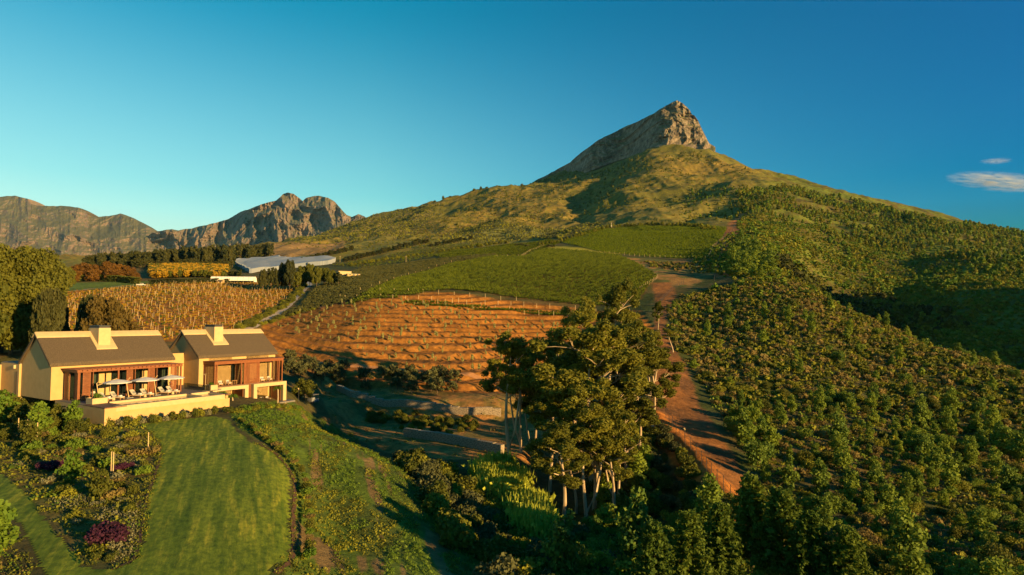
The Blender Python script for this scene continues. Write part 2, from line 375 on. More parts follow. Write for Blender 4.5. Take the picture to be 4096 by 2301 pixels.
paint(soft(MK['track1']), blend((.38,.16,.05), (.30,.12,.04), n3)); paint(soft(MK['track2']), blend((.27,.11,.032), (.16,.075,.03), sstep(.35,.65,n3*.5+n1*.5)))
gard = inpoly(XX+0*YG, YG, wpoly([(-60,400),(140,424),(160,445),(158,470),(140,550),(90,566),(40,520),(-60,455)]))*1.0*(~MK['lawn'])
paint(gard, blend((.16,.115,.03), (.075,.085,.022), sstep(.4, .62, n3*.5+n1*.5)))
gdist, _ = dseg(XX, YG, np.array([hit(u, v)[:2] for u, v in [(651,414),(668,430),(690,455),(715,485),(738,515),(745,524)]]))
paint(sstep(3.4, 1.8, gdist+(n3-.5)*2.5), blend((.55,.20,.035), (.36,.13,.03), n3))
gm = groundmat('soil_and_grass')
def fan(name, r0, r1, m, kind='structure', c0=0, c1=None):
    c1 = c1 or len(sv); nr = r1-r0; nc = c1-c0
    V = np.stack([(XX)[r0:r1, c0:c1], YG[r0:r1, c0:c1], ZG[r0:r1, c0:c1]], -1).reshape(-1, 3)
    i = np.arange(nr-1)[:, None]*nc+np.arange(nc-1)[None, :]
    F = np.stack([i, i+1, i+nc+1, i+nc], -1).reshape(-1, 4)
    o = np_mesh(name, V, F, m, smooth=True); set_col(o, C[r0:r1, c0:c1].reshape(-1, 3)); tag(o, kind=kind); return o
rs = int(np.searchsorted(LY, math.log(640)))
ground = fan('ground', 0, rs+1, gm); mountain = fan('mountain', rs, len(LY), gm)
# plain in every direction under the modelled ground, so the land reaches the horizon
g = MB(); g.box((0, 8000, -46), (34000, 34000, 2)); pl = g.build('plain', mat('plain_soil', (.12,.10,.04), c2=(.08,.09,.03), scale=.01)); tag(pl, kind='structure')
# ---------------------------------------------------------------- rock summit and far ranges: sheets with buttresses and gullies
def rockmat(name, cA, cB, cG, sc):
    m, nt, b = nodes(name); b.inputs['Roughness'].default_value = .95; b.inputs['Specular IOR Level'].default_value = .1
    N = nt.nodes.new; L = nt.links.new; tc = N('ShaderNodeTexCoord'); mp = N('ShaderNodeMapping'); mp.inputs['Scale'].default_value = (1, 1, .8); L(tc.outputs['Object'], mp.inputs[0])
    n = N('ShaderNodeTexNoise'); n.inputs['Scale'].default_value = sc; n.inputs['Detail'].default_value = 9; n.inputs['Roughness'].default_value = .7; L(mp.outputs[0], n.inputs['Vector'])
    r = N('ShaderNodeValToRGB'); e = r.color_ramp.elements; e[0].position = .36; e[0].color = tuple(cB)+(1,); e[1].position = .6; e[1].color = tuple(cA)+(1,)
    L(n.outputs['Fac'], r.inputs[0])
    g = N('ShaderNodeNewGeometry'); sp = N('ShaderNodeSeparateXYZ'); L(g.outputs['Normal'], sp.inputs[0])
    n2 = N('ShaderNodeTexNoise'); n2.inputs['Scale'].default_value = sc*2.3; n2.inputs['Detail'].default_value = 6; L(tc.outputs['Object'], n2.inputs['Vector'])
    ad = N('ShaderNodeMath'); ad.operation = 'MULTIPLY_ADD'; ad.inputs[1].default_value = .9; L(n2.outputs['Fac'], ad.inputs[0]); L(sp.outputs['Z'], ad.inputs[2])
    mr = N('ShaderNodeMapRange'); mr.inputs[1].default_value = 1.0; mr.inputs[2].default_value = 1.22; L(ad.outputs[0], mr.inputs[0])
    mx = N('ShaderNodeMix'); mx.data_type = 'RGBA'; mx.inputs[7].default_value = tuple(cG)+(1,); L(mr.outputs[0], mx.inputs[0]); L(r.outputs[0], mx.inputs[6]); L(mx.outputs[2], b.inputs['Base Color'])
    bp = N('ShaderNodeBump'); bp.inputs['Strength'].default_value = 1; bp.inputs['Distance'].default_value = .12/sc; L(n.outputs['Fac'], bp.inputs['Height']); L(bp.outputs[0], b.inputs['Normal'])
    return m
def cliff(name, m, u0, u1, top, bot, Yb, dY, rib, ribw, du=.5, nh=90, back=.35, seed=0, prof=None, hpow=1.0, strata=0, vk=1.5):
    U = np.arange(u0, u1+du, du); H = np.linspace(0, 1+back, int(nh*(1+back)))
    vt = np.interp(U, *zip(*top)); vb = np.interp(U, *zip(*bot)); yb = np.interp(U, *zip(*Yb)); dy = np.interp(U, *zip(*dY)) if isinstance(dY, list) else dY+0*U
    vt = vt+(fbm(U/7+seed, U*0+seed, 4)-.5)*1.8
    h = H[:, None]; hf = np.minimum(h, 1); bk = np.maximum(h-1, 0)/back
    v = vb+(vt-vb)*hf
    if 'summit' in name: kk_ = np.exp(-.5*(np.arange(-60, 61)/22)**2); yb = np.convolve(np.pad(yb, 60, mode='edge'), kk_/kk_.sum(), 'valid'); dy = dy+0*U
    s, t = ray(U[None, :], v)
    Y0 = yb+dy*hf**hpow
    xx = s*(yb+0*hf); zz = t*(yb+0*hf)
    wp = (fbm(xx/ribw*.6+9, zz/ribw*.6+seed, 3)-.5)*1.6; r = fbm(xx/ribw+seed+wp, zz/ribw*vk+seed*2+wp, 6, True)-.55; r2 = fbm(xx/ribw*3.1+seed, zz/ribw*2.2+wp, 5, True)-.55
    st = fbm(xx/ribw*.5, zz/ribw*3.2+xx/ribw*.25+seed, 3)-.5
    Yd = Y0-(r*rib+r2*rib*.28+st*strata)*np.minimum(1, hf*6+.0)*(1-bk*.6)
    x = s*Yd; z = CZ+t*Yd
    drop = bk*bk*(vb-vt).clip(4)*yb/FOC*.9; Yd = Yd+bk*dy.clip(80)*1.2; z = z-drop
    V = np.stack([x, Yd+0*x, z], -1).reshape(-1, 3); nc = len(U); i = np.arange(len(H)-1)[:, None]*nc+np.arange(nc-1)[None, :]
    F = np.stack([i, i+1, i+nc+1, i+nc], -1).reshape(-1, 4)
    o = np_mesh(name, V, F, m, smooth=False); tag(o, kind='structure'); return o
rm = rockmat('summit_rock', (.26,.20,.14), (.07,.055,.042), (.09,.09,.035), .06)
TOP = [(530,184),(538,179),(556,170),(570,162.5),(580,153),(599,139),(612,133),(620,129),(632,124),(644,118.5),(655,113),(662,108),(674,101.5),(677,100),(683,103.5),(689.5,109.5),(692,114),(694.5,115),(698,120),(701,127),(706,137),(709,143),(716,147)]
BOT = [(530,188),(538,185),(582,174),(614,162),(639,154),(652,150),(677,145),(696,149),(709,151),(716,154)]
YBS = [(u, min(2650, hit(u, v+2.5, 900)[1]+6) if u > 560 else 2620) for u, v in [(530,186),(560,179),(582,172),(600,166),(614,160),(627,155),(639,151),(652,147),(665,143.5),(677,142),(696,146),(707,148),(716,151)]]
print('YBS', YBS)
cliff('rocky_summit', rm, 530, 715, TOP, BOT, YBS, [(530,40),(655,110),(716,60)], 44, 46, du=.45, nh=110, back=.5, seed=3.1, hpow=1.2)
fm = rockmat('range_rock', (.21,.15,.11), (.12,.095,.08), (.12,.11,.06), .012)
TA = [(-260,215),(-120,190),(-40,200),(0,197),(8,196),(15,195.5),(28,199),(31,204),(36,205.5),(60,206),(78,207.5),(84,211),(88,215),(97,217),(108,216),(120,213),(127,216),(132,218.5),(139,222),(146,226),(152,232),(165,236),(185,240),(240,250),(260,262)]
cliff('distant_mountain', fm, -260, 262, TA, [(-260,275),(262,275)], [(-260,5800),(152,5700),(262,5950)], [(-260,900),(60,1000),(262,500)], 560, 620, du=.6, nh=110, seed=8.2, hpow=1.6, strata=50)
TB_ = [(130,262),(140,243),(152,232.5),(160,231),(166,229.5),(172,229.5),(178,230.5),(187,229),(200,226.5),(215,223),(228,219),(240,212),(252,208),(262,204),(270,202),(276,200.5),(283,194),(288,192.5),(293,193.5),(298,197),(302,201.5),(306,198),(311,196.5),(318,195.5),(323,196.5),(328,197.5),(334,201),(341,209),(346,214.5),(352,217),(358,214),(364,216),(372,222),(400,240)]
cliff('distant_mountain', fm, 130, 400, TB_, [(130,275),(400,275)], [(130,5900),(180,5750),(215,5650),(250,5300),(280,4950),(400,4700)], [(130,300),(215,300),(290,700),(400,400)], 520, 420, du=.6, nh=110, seed=4.4, hpow=1.0, strata=30)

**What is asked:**
Repeat only the lines from the beginning of the material through the line containing "rs = int(np.searchsorted(LY, math.log(640)))", both ends kept, leaving pictures out.

**Solution to the exercise:**
The Blender Python script for this scene continues. Write part 2, from line 375 on. More parts follow. Write for Blender 4.5. Take the picture to be 4096 by 2301 pixels.
paint(soft(MK['track1']), blend((.38,.16,.05), (.30,.12,.04), n3)); paint(soft(MK['track2']), blend((.27,.11,.032), (.16,.075,.03), sstep(.35,.65,n3*.5+n1*.5)))
gard = inpoly(XX+0*YG, YG, wpoly([(-60,400),(140,424),(160,445),(158,470),(140,550),(90,566),(40,520),(-60,455)]))*1.0*(~MK['lawn'])
paint(gard, blend((.16,.115,.03), (.075,.085,.022), sstep(.4, .62, n3*.5+n1*.5)))
gdist, _ = dseg(XX, YG, np.array([hit(u, v)[:2] for u, v in [(651,414),(668,430),(690,455),(715,485),(738,515),(745,524)]]))
paint(sstep(3.4, 1.8, gdist+(n3-.5)*2.5), blend((.55,.20,.035), (.36,.13,.03), n3))
gm = groundmat('soil_and_grass')
def fan(name, r0, r1, m, kind='structure', c0=0, c1=None):
    c1 = c1 or len(sv); nr = r1-r0; nc = c1-c0
    V = np.stack([(XX)[r0:r1, c0:c1], YG[r0:r1, c0:c1], ZG[r0:r1, c0:c1]], -1).reshape(-1, 3)
    i = np.arange(nr-1)[:, None]*nc+np.arange(nc-1)[None, :]
    F = np.stack([i, i+1, i+nc+1, i+nc], -1).reshape(-1, 4)
    o = np_mesh(name, V, F, m, smooth=True); set_col(o, C[r0:r1, c0:c1].reshape(-1, 3)); tag(o, kind=kind); return o
rs = int(np.searchsorted(LY, math.log(640)))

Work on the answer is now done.